Award-winning performance poet Sheree Fitch (author of There Were Monkeys in My Kitchen and Mable Murple) has teamed with illustrator Darcia Labrosse to produce a book of poems about children’s rights. Peter Gzowski provides the foreword and it’s produced in association with UNICEF, so it has a strong marketing angle.

It’s glossy and colourful with 15 delicious poems in it, some nonsensical, some singsong, all silly. The cartoons are brightly silly, although I wish the gnus, ewes, and cockatoos didn’t have such monotonous facial expressions. The serious part of the book comes at the end, when readers are asked to match each poem with its appropriate article from the UN Convention on the Rights of the Child, although some of the connections between the poems and children’s rights seem contrived.
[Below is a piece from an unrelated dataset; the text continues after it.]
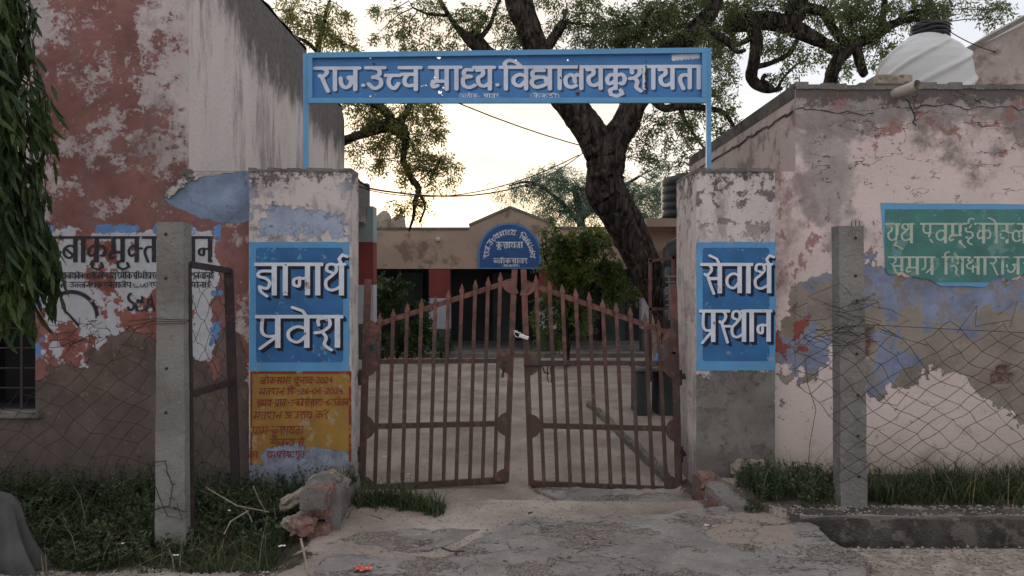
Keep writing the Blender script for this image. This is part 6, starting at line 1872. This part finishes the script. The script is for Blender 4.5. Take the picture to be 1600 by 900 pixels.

“There was a giraffe/Who had a laugh/Stuck half-way down his throat/No matter how hard he tried/He could not giggle it out…” begins the poem that matches with the UNICEF Right of the Child that says: “Children have the right to the highest standard of health care attainable.”

Another poem called The Stinky Truth asks: “‘What do you think? Do you think that I stink?’ Said the skunk ‘Do you thunk that I smell?’ ‘Well, I think that you stink/But I think for a skunk/That you smell/Incredibly/Well.’” It’s great fun but I’m not sure how much it relates to Article 13: Children have the right to obtain and share information, and to express opinions.

This book is like a diving board: it looks like the regular thing (a cheery book of verse) until it is read to a group of kids and then some wonderful leaping begins. The goofiness of the poems and lightness of the art will put young readers at ease and inspire discussion. Less likely to work as a read-alone experience, this book belongs in an adult-led group where the poems will spark kids to laugh and talk, think and care.